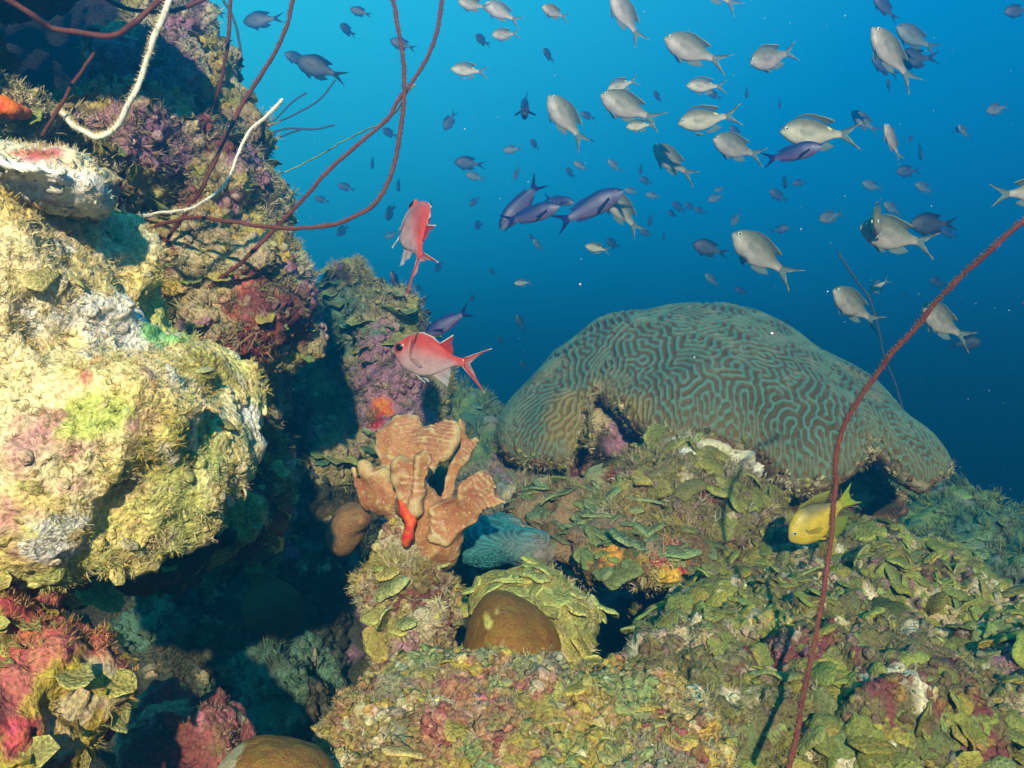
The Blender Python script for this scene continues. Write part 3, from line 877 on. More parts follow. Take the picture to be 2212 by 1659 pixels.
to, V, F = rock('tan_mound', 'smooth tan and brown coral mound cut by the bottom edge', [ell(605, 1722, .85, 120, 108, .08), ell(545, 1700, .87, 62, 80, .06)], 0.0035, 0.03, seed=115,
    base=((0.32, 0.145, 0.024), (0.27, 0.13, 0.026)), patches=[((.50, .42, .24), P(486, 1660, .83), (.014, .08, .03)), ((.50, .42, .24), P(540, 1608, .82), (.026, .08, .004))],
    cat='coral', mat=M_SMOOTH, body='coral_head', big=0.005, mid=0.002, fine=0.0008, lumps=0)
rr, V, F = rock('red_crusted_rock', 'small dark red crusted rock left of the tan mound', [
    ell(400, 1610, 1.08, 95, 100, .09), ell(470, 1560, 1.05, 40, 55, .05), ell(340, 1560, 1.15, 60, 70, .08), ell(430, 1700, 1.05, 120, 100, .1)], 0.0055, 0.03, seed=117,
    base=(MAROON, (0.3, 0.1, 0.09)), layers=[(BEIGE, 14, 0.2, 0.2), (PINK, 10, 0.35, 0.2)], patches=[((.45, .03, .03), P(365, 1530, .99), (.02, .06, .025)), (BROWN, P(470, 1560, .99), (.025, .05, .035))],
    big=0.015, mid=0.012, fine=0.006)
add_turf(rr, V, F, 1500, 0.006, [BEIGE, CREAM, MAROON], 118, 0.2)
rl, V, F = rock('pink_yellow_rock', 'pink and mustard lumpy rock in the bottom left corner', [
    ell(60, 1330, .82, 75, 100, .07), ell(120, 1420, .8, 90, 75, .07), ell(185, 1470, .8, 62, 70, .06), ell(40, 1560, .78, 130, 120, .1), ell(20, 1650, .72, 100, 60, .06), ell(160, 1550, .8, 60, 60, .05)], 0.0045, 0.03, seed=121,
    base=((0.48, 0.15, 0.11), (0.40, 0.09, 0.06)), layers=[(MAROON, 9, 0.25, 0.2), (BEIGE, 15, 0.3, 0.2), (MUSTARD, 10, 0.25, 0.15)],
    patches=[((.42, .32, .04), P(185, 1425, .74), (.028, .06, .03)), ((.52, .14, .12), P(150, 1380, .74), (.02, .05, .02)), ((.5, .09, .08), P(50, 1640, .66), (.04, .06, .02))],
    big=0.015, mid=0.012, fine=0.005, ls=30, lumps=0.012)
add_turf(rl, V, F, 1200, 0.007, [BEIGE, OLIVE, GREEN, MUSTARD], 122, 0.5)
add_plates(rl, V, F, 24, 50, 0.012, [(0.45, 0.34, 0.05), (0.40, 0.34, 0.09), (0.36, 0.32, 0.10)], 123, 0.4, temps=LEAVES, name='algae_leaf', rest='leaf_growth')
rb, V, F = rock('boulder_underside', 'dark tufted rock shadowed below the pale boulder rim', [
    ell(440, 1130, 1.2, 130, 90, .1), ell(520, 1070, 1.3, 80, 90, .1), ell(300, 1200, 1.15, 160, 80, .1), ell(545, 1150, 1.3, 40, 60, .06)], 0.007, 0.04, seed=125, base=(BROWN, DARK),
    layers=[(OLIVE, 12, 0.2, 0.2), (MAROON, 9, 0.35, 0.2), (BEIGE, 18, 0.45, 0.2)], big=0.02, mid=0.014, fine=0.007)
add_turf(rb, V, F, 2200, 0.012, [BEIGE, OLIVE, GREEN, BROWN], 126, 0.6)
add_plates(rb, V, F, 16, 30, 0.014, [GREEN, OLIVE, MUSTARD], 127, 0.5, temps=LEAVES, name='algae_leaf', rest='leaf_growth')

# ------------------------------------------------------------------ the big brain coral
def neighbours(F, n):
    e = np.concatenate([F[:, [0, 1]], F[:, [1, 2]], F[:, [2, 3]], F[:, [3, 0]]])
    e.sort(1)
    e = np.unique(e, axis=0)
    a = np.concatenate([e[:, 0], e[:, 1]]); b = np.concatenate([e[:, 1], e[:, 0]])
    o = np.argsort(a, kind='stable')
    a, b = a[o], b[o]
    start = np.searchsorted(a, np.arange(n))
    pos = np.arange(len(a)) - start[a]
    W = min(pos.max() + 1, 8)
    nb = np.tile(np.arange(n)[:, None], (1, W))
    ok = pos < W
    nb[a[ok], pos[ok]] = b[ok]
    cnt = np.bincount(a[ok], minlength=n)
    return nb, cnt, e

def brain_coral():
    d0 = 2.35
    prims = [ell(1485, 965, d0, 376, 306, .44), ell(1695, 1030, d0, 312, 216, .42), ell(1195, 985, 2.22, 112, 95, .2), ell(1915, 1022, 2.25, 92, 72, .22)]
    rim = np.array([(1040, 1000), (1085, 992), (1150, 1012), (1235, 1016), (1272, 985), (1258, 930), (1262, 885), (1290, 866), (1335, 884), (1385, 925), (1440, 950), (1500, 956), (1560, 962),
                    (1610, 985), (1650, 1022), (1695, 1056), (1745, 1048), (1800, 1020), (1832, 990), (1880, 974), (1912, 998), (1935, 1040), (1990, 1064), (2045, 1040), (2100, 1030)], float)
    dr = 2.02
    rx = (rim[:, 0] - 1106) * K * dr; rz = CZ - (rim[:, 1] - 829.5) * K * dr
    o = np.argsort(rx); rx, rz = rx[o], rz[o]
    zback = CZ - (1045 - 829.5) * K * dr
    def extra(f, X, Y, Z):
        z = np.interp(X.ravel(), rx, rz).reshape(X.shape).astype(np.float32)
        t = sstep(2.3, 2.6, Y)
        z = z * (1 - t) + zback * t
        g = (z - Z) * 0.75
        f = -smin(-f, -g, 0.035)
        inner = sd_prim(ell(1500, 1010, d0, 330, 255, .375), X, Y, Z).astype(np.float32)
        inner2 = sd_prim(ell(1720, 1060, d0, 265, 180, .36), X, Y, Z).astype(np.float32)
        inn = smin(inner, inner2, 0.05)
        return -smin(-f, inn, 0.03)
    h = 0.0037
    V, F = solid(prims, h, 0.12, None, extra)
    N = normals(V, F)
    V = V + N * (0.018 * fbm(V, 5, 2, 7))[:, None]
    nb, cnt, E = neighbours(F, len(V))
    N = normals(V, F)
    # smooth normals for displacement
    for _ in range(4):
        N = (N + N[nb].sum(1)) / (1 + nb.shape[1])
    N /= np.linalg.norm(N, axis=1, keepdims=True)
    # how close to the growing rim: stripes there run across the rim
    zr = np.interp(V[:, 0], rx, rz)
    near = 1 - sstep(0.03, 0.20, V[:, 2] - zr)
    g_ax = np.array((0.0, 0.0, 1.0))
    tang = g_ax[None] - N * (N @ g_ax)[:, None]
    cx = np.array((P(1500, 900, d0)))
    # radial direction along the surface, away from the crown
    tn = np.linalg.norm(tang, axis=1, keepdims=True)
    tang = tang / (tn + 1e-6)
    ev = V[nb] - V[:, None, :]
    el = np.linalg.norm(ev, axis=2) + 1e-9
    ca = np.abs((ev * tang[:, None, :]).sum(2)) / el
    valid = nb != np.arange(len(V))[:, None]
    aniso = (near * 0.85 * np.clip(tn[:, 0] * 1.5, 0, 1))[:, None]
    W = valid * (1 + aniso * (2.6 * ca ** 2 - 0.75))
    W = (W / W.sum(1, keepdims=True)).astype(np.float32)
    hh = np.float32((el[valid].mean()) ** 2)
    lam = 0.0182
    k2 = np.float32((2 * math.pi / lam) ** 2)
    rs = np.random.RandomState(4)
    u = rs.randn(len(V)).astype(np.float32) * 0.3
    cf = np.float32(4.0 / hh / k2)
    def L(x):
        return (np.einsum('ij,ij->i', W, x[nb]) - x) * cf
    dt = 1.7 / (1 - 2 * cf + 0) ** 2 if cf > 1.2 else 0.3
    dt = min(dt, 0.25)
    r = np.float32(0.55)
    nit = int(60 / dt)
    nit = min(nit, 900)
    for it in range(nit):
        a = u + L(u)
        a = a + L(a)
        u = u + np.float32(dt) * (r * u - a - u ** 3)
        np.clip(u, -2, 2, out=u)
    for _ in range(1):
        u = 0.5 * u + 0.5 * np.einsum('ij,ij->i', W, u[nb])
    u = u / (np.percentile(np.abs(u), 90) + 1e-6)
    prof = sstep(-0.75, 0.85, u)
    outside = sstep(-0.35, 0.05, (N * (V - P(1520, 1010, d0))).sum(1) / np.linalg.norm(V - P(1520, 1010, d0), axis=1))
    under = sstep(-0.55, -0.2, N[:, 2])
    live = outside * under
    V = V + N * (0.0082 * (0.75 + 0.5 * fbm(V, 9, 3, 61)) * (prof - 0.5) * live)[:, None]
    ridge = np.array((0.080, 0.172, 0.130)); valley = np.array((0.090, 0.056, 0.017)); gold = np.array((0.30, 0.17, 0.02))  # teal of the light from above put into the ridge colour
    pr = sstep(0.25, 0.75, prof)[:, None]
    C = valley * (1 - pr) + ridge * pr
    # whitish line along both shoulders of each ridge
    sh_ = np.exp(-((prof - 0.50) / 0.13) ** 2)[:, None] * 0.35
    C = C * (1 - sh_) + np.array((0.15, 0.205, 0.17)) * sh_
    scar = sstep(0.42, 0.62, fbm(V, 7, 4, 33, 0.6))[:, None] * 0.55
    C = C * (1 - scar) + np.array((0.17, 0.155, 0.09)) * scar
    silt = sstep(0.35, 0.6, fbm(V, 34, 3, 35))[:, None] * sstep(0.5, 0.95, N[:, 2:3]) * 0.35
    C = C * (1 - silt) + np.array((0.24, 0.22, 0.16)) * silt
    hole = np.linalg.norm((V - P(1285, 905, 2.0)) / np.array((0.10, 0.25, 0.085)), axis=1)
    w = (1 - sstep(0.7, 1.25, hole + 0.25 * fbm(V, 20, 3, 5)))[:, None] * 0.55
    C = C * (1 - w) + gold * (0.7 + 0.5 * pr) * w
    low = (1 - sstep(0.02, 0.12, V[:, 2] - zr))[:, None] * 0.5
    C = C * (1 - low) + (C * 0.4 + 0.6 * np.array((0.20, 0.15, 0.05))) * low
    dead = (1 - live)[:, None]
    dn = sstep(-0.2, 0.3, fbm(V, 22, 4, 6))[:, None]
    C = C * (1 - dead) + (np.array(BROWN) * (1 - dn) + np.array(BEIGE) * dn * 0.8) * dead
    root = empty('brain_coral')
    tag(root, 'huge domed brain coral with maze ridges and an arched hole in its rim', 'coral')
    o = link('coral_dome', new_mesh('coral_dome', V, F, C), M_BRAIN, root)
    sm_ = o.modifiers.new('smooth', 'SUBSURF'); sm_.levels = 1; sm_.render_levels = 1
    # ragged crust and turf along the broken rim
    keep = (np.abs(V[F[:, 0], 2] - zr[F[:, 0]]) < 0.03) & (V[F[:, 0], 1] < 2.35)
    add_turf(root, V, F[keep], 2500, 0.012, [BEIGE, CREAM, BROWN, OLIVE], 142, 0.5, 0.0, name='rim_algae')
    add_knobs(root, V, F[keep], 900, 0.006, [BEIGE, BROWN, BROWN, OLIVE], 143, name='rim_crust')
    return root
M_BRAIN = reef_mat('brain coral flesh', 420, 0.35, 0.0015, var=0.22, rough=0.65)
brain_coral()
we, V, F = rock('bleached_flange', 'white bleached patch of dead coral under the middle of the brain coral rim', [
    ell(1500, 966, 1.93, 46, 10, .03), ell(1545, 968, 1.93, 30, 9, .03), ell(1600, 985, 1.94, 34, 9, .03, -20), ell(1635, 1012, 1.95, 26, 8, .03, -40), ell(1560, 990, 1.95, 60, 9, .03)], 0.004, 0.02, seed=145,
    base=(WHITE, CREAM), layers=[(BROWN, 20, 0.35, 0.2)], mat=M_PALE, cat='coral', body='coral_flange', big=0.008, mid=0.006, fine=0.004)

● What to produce
Which lines above run from the one containing "rb, V, F = rock('boulder_underside', 'dark" down to the one containing "return nb, cnt, e"? Repeat exactly those, both ends included, and nothing else.

● Written response
rb, V, F = rock('boulder_underside', 'dark tufted rock shadowed below the pale boulder rim', [
    ell(440, 1130, 1.2, 130, 90, .1), ell(520, 1070, 1.3, 80, 90, .1), ell(300, 1200, 1.15, 160, 80, .1), ell(545, 1150, 1.3, 40, 60, .06)], 0.007, 0.04, seed=125, base=(BROWN, DARK),
    layers=[(OLIVE, 12, 0.2, 0.2), (MAROON, 9, 0.35, 0.2), (BEIGE, 18, 0.45, 0.2)], big=0.02, mid=0.014, fine=0.007)
add_turf(rb, V, F, 2200, 0.012, [BEIGE, OLIVE, GREEN, BROWN], 126, 0.6)
add_plates(rb, V, F, 16, 30, 0.014, [GREEN, OLIVE, MUSTARD], 127, 0.5, temps=LEAVES, name='algae_leaf', rest='leaf_growth')

# ------------------------------------------------------------------ the big brain coral
def neighbours(F, n):
    e = np.concatenate([F[:, [0, 1]], F[:, [1, 2]], F[:, [2, 3]], F[:, [3, 0]]])
    e.sort(1)
    e = np.unique(e, axis=0)
    a = np.concatenate([e[:, 0], e[:, 1]]); b = np.concatenate([e[:, 1], e[:, 0]])
    o = np.argsort(a, kind='stable')
    a, b = a[o], b[o]
    start = np.searchsorted(a, np.arange(n))
    pos = np.arange(len(a)) - start[a]
    W = min(pos.max() + 1, 8)
    nb = np.tile(np.arange(n)[:, None], (1, W))
    ok = pos < W
    nb[a[ok], pos[ok]] = b[ok]
    cnt = np.bincount(a[ok], minlength=n)
    return nb, cnt, e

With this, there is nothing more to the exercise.